Reflections Part 1 – Truck Trials
This post is part one of a three-part series reflecting on my two games I have released so far. Part two can be found here and part three here.
Truck Trials – A reflection
Truck Trials was my first game, it would be fair to say that when I started developing it I had rose glasses on, I expected it to be an instant success, in my head I had already started spending all the money I was going to make.
The Initial Idea
I have always enjoyed those brain contraption games like “The Incredible Machine” and “Crazy Machines”, but also knew that I wanted to learn how to program a physics based game. The physics games I enjoy the most are car games. The initial idea for Truck Trials was to try and merge the two genres together, a car physics game where you had to use different pieces to solve a puzzle to be able to complete the level.
Development Stage
The development stage took me about 13 months from start to finish, this was an extreme learning curve as I had no idea how game mechanics worked. I was quite methodical in how I approached the problem and spent the first month or two just watching tutorials and things before I moved onto actual code.

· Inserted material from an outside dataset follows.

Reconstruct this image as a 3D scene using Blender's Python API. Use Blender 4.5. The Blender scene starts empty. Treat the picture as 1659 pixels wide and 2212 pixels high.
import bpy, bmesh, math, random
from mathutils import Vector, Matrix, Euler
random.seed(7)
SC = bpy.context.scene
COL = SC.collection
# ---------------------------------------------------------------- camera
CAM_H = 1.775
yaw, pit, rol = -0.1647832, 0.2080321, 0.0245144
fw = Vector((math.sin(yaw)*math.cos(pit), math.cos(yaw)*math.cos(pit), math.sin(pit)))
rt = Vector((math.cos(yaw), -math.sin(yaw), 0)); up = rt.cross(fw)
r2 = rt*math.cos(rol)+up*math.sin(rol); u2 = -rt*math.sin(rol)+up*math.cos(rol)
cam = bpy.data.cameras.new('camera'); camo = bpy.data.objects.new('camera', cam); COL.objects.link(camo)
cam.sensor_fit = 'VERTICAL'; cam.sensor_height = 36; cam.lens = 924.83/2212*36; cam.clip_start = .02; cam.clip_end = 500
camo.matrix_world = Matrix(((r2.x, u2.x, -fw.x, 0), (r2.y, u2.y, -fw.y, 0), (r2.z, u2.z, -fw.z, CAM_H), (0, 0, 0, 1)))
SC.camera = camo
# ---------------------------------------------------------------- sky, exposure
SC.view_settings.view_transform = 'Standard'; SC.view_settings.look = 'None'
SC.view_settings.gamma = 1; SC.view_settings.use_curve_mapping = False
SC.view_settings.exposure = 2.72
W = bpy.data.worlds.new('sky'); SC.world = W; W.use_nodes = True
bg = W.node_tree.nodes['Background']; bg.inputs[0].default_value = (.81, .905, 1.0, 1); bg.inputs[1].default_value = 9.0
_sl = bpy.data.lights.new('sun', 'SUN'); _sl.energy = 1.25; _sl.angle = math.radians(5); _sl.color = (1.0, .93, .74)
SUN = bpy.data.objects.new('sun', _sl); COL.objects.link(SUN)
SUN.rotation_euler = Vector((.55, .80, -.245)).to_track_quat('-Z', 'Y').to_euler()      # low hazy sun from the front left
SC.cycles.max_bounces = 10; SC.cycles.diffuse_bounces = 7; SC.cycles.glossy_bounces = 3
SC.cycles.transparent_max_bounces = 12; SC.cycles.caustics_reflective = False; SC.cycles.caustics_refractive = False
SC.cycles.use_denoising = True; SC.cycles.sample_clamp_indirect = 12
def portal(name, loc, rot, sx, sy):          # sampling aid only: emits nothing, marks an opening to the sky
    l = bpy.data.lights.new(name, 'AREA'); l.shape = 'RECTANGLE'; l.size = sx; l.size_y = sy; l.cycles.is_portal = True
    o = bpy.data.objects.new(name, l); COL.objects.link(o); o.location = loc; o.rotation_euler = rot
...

During those 13 months I probably spent an average of 20 – 30 hours (or more) per week working on this project, that is quite a commitment when you have a full-time job (I am sure most indies have a similar story) and everything else going on. Feature creep also meant that I had to continually learn new skills, for example, I decided that I wanted to implement a harpoon and figuring out how to do this with a flexible rope that wouldn’t pull apart at the joins took me over a month to code.
Marketing
I really didn’t do much marketing, as I mentioned earlier I thought my idea was amazing and downloads would just metaphorically fly off the shelf. Like many devs I thought that marketing was something that you did once the game was finished, plus, I thought my idea was so cool that I didn’t want to share it until it was finished (I still think my idea was cool).

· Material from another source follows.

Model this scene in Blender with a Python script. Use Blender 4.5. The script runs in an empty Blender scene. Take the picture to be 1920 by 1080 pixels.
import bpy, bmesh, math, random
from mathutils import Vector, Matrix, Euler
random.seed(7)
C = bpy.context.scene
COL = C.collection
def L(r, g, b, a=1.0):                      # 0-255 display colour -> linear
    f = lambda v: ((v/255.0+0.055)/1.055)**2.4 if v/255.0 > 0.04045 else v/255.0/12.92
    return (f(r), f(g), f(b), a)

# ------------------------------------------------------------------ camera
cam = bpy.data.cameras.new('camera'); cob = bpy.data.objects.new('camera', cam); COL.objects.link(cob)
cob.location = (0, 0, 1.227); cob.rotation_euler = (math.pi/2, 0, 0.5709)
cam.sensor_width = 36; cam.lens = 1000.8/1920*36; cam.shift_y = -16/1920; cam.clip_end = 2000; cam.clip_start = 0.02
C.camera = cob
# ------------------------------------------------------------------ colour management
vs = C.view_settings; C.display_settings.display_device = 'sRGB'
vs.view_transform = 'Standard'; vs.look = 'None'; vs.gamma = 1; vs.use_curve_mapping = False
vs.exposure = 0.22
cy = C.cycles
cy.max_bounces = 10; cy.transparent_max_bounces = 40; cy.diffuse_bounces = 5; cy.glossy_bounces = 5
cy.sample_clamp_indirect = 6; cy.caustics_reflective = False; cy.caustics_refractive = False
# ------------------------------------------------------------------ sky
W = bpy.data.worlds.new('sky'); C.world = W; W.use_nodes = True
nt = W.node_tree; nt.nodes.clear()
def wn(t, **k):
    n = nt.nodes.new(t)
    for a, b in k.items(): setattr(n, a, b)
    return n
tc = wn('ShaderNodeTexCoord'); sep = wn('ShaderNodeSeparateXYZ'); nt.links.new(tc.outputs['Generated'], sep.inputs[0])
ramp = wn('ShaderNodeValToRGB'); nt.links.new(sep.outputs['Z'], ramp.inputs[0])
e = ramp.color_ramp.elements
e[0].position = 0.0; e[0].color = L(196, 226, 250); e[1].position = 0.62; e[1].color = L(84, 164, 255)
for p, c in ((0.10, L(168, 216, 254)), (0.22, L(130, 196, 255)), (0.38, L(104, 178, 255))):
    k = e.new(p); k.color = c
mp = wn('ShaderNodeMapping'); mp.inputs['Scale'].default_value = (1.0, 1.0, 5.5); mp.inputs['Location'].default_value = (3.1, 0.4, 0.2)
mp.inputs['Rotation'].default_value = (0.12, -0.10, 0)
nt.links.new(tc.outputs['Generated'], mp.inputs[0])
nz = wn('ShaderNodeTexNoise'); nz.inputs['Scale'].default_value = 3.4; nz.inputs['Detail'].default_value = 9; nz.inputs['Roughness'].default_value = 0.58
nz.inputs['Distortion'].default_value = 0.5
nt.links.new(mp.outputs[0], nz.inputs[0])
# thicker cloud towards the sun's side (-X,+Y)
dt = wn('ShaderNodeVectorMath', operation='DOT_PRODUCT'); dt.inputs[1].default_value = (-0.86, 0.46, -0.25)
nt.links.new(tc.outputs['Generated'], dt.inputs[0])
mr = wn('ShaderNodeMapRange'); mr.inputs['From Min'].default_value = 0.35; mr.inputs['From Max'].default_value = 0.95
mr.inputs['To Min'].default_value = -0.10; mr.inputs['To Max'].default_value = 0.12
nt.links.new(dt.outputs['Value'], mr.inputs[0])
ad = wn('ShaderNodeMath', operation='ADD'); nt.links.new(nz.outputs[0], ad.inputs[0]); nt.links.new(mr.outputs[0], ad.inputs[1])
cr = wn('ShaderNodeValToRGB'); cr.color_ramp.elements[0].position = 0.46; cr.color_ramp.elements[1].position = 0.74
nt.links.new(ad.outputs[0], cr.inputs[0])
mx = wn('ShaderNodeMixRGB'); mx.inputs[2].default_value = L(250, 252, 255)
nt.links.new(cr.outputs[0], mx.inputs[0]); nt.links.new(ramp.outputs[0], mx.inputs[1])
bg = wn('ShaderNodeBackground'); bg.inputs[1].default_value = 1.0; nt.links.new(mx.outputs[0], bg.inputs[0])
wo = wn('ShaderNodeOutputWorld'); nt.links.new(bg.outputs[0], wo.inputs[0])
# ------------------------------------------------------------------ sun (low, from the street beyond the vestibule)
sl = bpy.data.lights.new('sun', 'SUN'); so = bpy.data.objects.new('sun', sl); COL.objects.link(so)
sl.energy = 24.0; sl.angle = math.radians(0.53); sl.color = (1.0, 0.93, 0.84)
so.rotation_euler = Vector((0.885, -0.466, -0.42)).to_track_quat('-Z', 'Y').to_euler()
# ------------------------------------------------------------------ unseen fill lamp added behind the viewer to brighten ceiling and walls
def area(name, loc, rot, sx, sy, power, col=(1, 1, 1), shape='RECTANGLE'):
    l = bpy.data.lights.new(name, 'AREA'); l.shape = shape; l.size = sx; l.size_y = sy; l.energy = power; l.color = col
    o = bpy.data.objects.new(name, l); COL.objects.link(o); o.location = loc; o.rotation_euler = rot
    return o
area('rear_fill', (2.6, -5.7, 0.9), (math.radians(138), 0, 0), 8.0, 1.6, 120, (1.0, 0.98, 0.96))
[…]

Once I finished coding my game I started looking around to see what my next steps should be and came across a checklist of things you should do when you release an app, this included (most of which cost money);
- Promo video – I went big, found someone on Upworks
- Landing page – Took me far too long, but I am happy with how it looks.
- Press release – paid for someone on Upworks to write and distribute.
- Emailing a bunch of review sites – quite a tedious process, probably emailed over 200 sites and got very few reviews (no big sites).
- Attractive icon and main menu – quite happy with how these worked out.
The Good
- Overall I enjoyed making Truck Trials, it was fun to take an idea go from paper to reality.
- I enjoyed learning a whole lot of new skills. I think that if I were to rewrite Truck Trials now I would be able to do it in a lot less time and my code would be a lot prettier.
- The day I published it was quite a high. I was and am quite proud of myself at being able to stick with a single project for so long.
- The feeling of “now I am an app developer”. I think actually releasing an app helped me to validate all the time I had spent.
- The promo video. I didn’t make it, but I was quite happy with the way it turned out.
The Bad
- Watching the downloads trickle in (had no one told the app stores of my grand scheme?).
- .. and as a result of this, spending WAY MORE than I earned. At the beginning I was checking my add revenue every few hours, I soon realized that this was not needed as it wasn’t changing that much.
- It took way longer than I thought it would. I originally planned to write a quick game to learn some new skills, however, I was a slave to feature creep and this resulted in the game taking much longer than I planned. I also rewrote different sections of the code multiple times, I would find a better way of doing something and felt obliged to make sure all of my code followed the same coding style, in hind site I think I would have been better served to learn the skill, but continue to move forward.
End Result
Financially speaking, not great… All of the things above cost money (quite a bit for a poor indie), and as of the writing of this post I have made just under $40US (which I can’t transfer back to NZ because it will cost me $40 in transfer fees 🙂 ).
Beyond that however, I have found something that I really enjoyed, this was/is enough to drive me on to ‘rinse and repeat’ with lessons learned (hopefully).